¿Es la cultura un asunto solo de la tercera edad?
Lo que veo cuando voy al cine o a clubes de lectura es gente mayor apurando los rescoldos de una hoguera
No me importan en las secciones de cultura fenómenos de emersión y combustión espontánea de estrellas. Me importan cosas que pasan en la calle. Lo que miro porque veo y lo que veo porque miro; sin visión, la mirada busca otras estrategias para realizarse y, a la vez, sin mirar, no hay quien vea nada: parafraseo de memoria un parlamento de Los desiertos crecen de noche, de Sanchis Sinisterra, conjunto de piezas breves excelentemente interpretadas en el Teatro Fernán Gómez. Lo que veo cuando voy al cine o a clubes de lectura —maravilloso el último con la Federación de Pensionistas y Jubilados de CC OO— es gente mayor apurando los rescoldos de una hoguera. No siempre es así, pero casi siempre sucede. María Álvarez, cineasta argentina, mira hacia lugares parecidos a los que yo miro y ve cosas semejantes: en Las cinéphilas cuenta la historia de jubiladas argentinas, uruguayas, españolas que van al cine a diario; en Las cercanas enfoca hacia dos nonagenarias mellizas pianistas. En El tiempo perdido retrata un grupo de personas mayores que se reúne en un café de Buenos Aires para leer en voz alta fragmentos de En busca del tiempo perdido y comentarlos. Podríamos interpretar la película en esa esperanzadora clave que nos lleva a seleccionar solo las buenas noticias del periódico. Pero aquí hay luces y sombras: el deseo de mantener inteligencia, cordura, sensibilidad, leyendo un texto fabuloso, se combina con la certeza de que envejecemos a una velocidad acelerada, sobre todo, cuando se percibe que un entendimiento de la cultura, incluso de la conversación, se acaba. Ya no hablamos por teléfono —quizá por la brutalidad comercial— y Banville afirma que la sociedad ha renunciado a la condición básica del arte: la dificultad.

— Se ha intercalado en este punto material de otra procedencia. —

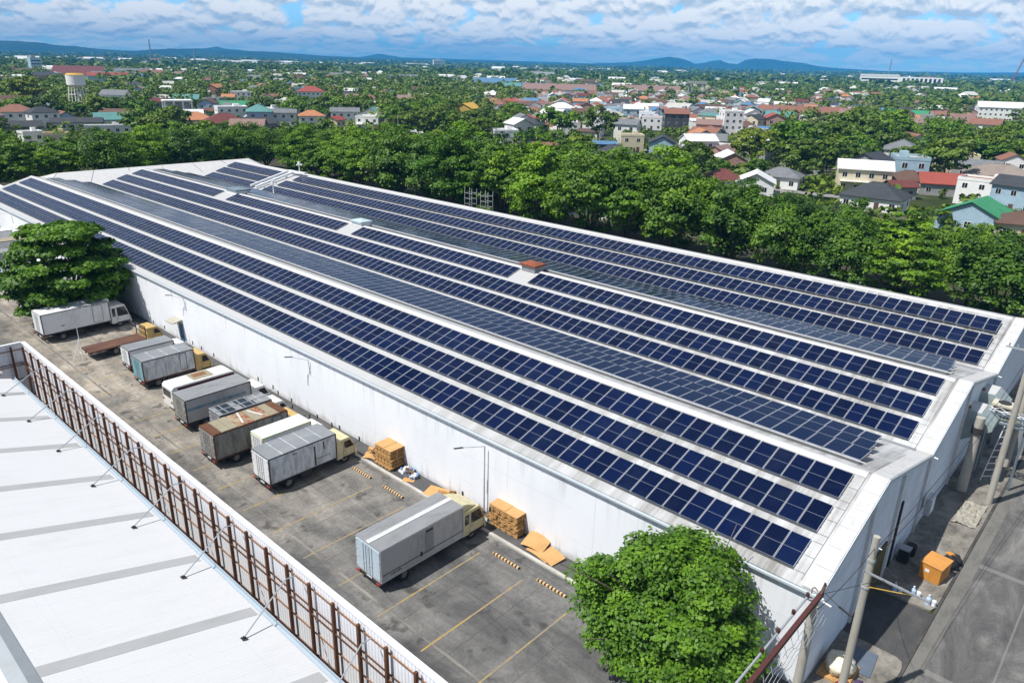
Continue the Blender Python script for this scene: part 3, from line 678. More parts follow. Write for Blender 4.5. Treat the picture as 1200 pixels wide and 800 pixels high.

El documental no es solo una loa a cierto tipo de vejez activa, sino también un barrunto de la pérdida irreparable de una forma de relación con el texto artístico.
Estas personas recuperan su vida leyendo. Hay quien se aferra a recuerdos que se deshacen: un anciano repite que es su cuarta, su quinta revisión de Proust; el grupo se fundó por iniciativa de su hija. En sus relecturas afirma descubrir algo nuevo. Pero, cada vez que comienza sus intervenciones, el hombre repite el número de lecturas y las circunstancias de la fundación del grupo. Una anciana se impacienta: “¿Podríamos avanzar?”. El efecto melancólico se atenúa gracias a los aprendizajes: creación como autoconocimiento, relato como memoria, deseo como horizonte estético… El texto interfiere en la realidad de quien lee, igual que la realidad de quien lee interfiere en el texto, y es necesario descuartizar a Proust para amarlo y amarlo para poderlo descuartizar. Leer en voz alta y en compañía acarrea beneficios mientras el íntimo diálogo con las palabras se transforma en intercambio público. La lectura se rebela contra desmemoria y soledad. Puede que no haya que destruir a Siri, como haría el Capitán Swing, pero quizá convenga conservar la memoria a través de interpretaciones lentas y orgánicas. No renunciar. Hay algo terminal y a la vez esperanzador en la idea de que las revoluciones, como resistencias analógicas y cultura viva, puedan llegar aupadas por una ancianidad mayoritaria. Pero no es suficiente. No solo las cinéphilas deberían mantener los cines abiertos mientras aprenden a usar un ordenador. También la juventud, hiperconectada, puede leer a Proust y reconocerse en una forma de humanidad que no podemos perder.